Return the lines exactly as they stand, from the first of the material through the line containing "COL = SC.collection".

#### [RAW DATA]
........
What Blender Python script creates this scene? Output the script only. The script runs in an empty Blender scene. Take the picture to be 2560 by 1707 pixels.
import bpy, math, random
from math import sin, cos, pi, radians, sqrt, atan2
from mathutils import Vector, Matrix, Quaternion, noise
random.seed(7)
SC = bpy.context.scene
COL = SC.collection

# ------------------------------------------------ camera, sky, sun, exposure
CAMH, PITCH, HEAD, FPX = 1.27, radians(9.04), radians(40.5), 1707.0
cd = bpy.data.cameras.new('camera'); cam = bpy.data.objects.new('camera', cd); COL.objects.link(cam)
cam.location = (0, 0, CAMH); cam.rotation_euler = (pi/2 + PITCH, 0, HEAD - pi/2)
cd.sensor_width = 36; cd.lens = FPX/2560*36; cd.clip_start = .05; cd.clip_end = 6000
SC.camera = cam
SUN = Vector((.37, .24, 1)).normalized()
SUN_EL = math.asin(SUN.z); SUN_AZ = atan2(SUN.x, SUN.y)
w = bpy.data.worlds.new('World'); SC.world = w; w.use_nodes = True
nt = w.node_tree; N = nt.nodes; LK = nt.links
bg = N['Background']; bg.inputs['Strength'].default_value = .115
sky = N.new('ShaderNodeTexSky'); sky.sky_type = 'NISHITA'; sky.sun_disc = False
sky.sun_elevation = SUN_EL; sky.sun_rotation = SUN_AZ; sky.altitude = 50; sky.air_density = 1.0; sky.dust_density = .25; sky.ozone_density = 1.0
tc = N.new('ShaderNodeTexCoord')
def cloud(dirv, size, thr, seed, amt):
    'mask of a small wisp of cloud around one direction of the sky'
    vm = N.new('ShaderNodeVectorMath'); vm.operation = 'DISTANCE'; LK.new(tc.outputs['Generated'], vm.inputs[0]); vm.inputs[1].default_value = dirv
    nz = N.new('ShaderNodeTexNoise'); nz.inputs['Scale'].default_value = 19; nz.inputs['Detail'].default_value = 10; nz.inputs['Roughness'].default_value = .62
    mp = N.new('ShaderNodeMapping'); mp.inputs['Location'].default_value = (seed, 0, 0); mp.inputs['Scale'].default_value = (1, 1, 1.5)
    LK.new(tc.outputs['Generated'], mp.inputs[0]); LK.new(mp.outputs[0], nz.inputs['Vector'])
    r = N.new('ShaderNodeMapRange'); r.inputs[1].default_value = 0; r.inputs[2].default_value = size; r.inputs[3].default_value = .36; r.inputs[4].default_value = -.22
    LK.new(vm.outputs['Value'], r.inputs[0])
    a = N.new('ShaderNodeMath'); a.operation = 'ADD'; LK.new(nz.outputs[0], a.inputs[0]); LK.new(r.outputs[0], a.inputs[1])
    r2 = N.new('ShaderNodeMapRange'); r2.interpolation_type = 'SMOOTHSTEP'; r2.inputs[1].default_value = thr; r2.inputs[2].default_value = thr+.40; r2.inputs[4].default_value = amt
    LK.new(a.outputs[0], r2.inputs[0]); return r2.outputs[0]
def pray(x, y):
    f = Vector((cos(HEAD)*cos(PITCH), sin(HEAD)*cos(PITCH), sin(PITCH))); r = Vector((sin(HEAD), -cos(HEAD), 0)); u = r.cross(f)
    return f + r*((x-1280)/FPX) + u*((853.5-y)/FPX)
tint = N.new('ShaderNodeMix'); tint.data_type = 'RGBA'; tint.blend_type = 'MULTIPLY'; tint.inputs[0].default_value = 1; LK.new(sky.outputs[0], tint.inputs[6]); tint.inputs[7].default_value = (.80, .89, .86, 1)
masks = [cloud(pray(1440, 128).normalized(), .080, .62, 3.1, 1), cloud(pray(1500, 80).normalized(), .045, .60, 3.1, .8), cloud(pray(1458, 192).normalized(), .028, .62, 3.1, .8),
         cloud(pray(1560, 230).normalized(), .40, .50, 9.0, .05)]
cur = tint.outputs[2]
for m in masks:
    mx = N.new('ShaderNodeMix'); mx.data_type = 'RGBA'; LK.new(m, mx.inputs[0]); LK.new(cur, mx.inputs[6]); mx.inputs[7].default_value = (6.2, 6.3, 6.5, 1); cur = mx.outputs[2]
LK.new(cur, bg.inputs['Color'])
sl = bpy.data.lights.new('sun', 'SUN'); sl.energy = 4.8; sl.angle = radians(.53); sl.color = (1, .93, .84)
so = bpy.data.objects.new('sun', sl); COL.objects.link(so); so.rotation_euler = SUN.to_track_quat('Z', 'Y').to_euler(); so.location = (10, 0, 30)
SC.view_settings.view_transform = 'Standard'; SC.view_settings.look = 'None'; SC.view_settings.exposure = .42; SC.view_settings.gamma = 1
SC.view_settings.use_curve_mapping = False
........
#### [RESULT OF THIS TASK]
What Blender Python script creates this scene? Output the script only. The script runs in an empty Blender scene. Take the picture to be 2560 by 1707 pixels.
import bpy, math, random
from math import sin, cos, pi, radians, sqrt, atan2
from mathutils import Vector, Matrix, Quaternion, noise
random.seed(7)
SC = bpy.context.scene
COL = SC.collection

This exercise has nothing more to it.